## [Material]
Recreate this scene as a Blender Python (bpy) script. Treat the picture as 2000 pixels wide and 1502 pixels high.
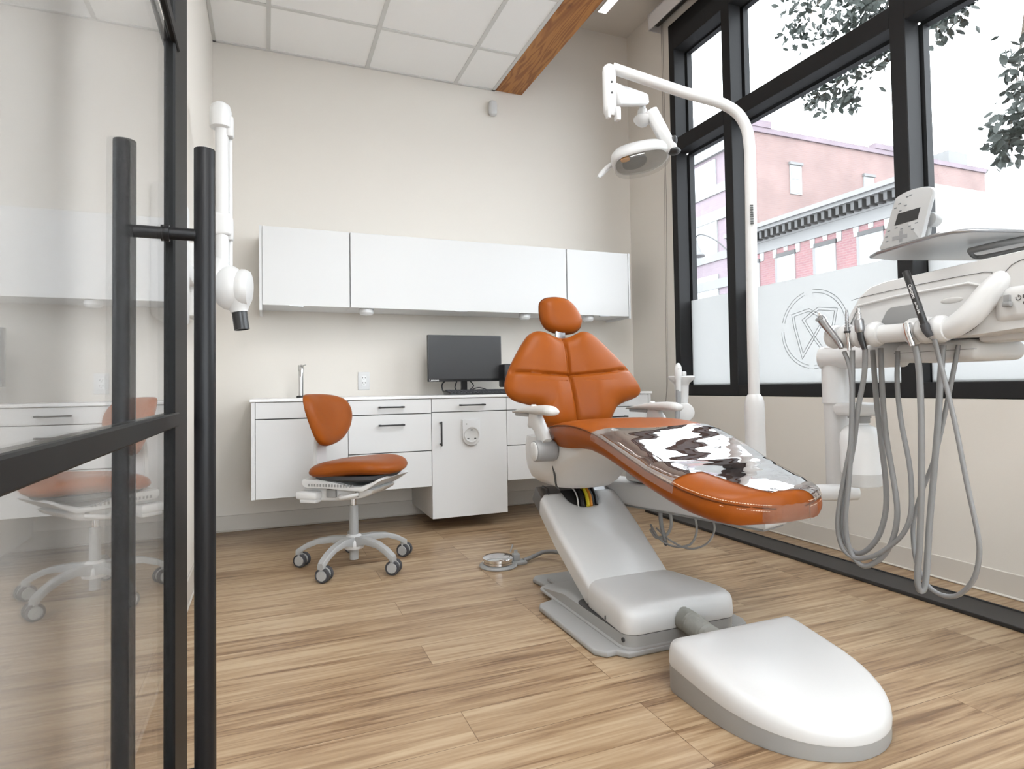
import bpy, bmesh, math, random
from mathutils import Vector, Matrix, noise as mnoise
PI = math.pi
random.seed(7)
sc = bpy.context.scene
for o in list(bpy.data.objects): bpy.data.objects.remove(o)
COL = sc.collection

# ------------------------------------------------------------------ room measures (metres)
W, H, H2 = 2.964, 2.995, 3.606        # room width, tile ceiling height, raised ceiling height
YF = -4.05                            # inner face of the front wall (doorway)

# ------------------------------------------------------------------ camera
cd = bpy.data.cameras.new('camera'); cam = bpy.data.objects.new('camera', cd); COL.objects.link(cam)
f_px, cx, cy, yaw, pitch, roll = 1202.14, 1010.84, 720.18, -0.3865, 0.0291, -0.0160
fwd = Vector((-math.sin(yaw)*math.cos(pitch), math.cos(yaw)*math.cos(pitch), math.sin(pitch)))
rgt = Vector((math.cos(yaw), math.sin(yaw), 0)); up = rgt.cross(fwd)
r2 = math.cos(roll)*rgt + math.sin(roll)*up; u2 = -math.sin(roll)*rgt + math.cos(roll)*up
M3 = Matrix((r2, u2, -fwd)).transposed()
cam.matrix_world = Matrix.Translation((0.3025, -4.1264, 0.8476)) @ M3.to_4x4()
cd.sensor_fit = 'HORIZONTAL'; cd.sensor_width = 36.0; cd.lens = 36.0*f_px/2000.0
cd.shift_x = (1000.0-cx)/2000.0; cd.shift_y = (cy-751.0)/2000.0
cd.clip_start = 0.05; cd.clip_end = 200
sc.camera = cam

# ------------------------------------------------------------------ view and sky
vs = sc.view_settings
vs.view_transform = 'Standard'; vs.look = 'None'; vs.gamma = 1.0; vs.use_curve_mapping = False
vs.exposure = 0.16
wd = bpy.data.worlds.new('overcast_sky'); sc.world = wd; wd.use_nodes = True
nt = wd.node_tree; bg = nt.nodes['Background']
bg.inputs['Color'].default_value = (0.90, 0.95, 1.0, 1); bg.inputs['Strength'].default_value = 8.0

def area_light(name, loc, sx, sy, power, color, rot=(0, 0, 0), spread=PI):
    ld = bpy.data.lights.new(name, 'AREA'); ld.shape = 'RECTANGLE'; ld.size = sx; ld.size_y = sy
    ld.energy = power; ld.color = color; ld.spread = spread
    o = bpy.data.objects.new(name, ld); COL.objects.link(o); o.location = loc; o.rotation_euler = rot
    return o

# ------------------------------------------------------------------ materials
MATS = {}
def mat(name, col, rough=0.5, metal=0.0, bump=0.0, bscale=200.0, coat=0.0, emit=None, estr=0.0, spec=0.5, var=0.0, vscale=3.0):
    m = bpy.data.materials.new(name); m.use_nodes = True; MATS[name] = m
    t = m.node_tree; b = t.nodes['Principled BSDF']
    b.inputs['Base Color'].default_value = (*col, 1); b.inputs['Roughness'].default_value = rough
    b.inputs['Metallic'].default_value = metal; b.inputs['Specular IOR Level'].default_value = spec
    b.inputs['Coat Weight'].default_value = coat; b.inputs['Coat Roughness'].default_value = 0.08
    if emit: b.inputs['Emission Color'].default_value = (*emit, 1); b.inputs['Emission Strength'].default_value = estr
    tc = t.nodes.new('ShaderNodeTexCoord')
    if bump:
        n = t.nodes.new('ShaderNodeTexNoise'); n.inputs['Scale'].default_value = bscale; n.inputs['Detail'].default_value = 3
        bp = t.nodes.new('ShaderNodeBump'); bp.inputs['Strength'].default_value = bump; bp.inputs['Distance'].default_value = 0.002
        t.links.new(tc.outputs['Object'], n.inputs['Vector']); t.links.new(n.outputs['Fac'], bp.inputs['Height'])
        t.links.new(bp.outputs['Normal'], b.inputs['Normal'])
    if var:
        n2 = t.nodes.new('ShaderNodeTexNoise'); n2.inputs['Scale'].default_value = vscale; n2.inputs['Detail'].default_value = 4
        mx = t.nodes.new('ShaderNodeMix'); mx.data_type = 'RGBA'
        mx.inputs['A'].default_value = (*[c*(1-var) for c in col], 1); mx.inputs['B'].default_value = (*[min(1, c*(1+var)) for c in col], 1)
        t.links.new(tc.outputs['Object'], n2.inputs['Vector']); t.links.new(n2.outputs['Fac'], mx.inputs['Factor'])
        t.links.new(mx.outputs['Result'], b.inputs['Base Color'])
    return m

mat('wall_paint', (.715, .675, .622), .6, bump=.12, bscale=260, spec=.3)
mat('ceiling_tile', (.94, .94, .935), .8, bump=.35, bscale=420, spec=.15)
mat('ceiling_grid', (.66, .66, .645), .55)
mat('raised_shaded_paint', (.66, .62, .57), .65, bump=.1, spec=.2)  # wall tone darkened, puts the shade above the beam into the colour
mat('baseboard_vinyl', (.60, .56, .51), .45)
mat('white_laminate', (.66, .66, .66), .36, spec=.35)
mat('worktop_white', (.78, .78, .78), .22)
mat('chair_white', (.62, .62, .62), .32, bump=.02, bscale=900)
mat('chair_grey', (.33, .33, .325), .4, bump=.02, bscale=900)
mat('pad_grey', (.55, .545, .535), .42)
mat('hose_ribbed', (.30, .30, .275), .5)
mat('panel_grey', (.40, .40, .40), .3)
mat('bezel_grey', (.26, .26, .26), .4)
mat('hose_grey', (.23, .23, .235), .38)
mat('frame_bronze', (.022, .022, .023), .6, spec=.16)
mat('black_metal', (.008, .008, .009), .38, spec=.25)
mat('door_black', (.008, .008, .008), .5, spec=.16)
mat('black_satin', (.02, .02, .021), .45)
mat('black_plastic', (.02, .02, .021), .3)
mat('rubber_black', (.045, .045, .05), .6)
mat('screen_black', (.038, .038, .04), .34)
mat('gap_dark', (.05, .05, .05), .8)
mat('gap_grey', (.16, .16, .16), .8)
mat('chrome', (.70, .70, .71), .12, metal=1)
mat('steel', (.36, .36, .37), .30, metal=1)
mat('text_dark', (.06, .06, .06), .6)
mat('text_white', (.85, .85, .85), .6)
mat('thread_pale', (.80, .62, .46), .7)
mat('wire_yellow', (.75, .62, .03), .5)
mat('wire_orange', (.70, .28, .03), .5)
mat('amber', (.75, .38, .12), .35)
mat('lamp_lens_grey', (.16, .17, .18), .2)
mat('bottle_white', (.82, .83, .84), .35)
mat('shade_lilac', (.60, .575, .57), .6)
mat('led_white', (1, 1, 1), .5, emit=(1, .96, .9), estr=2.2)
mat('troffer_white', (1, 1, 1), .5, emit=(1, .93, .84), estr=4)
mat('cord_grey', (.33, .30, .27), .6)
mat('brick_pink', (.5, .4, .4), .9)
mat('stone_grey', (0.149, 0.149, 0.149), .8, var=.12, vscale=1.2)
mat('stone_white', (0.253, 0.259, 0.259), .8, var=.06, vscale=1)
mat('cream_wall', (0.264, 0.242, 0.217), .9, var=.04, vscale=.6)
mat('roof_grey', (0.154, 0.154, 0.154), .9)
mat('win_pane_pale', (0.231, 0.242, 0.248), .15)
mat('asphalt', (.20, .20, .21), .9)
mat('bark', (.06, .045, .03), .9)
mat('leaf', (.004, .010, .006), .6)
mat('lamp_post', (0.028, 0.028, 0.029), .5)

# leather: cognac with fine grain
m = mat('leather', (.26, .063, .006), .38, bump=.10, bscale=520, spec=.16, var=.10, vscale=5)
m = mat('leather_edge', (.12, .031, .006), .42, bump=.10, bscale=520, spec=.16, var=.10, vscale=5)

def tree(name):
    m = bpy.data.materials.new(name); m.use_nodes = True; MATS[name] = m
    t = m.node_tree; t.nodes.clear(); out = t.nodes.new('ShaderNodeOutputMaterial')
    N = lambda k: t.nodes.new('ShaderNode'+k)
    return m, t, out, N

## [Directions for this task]
Pictures excluded, repeat exactly the lines from the top of the material through the line with "front wall (doorway)", including both of those lines.

## [Solution below]
Recreate this scene as a Blender Python (bpy) script. Treat the picture as 2000 pixels wide and 1502 pixels high.
import bpy, bmesh, math, random
from mathutils import Vector, Matrix, noise as mnoise
PI = math.pi
random.seed(7)
sc = bpy.context.scene
for o in list(bpy.data.objects): bpy.data.objects.remove(o)
COL = sc.collection

# ------------------------------------------------------------------ room measures (metres)
W, H, H2 = 2.964, 2.995, 3.606        # room width, tile ceiling height, raised ceiling height
YF = -4.05                            # inner face of the front wall (doorway)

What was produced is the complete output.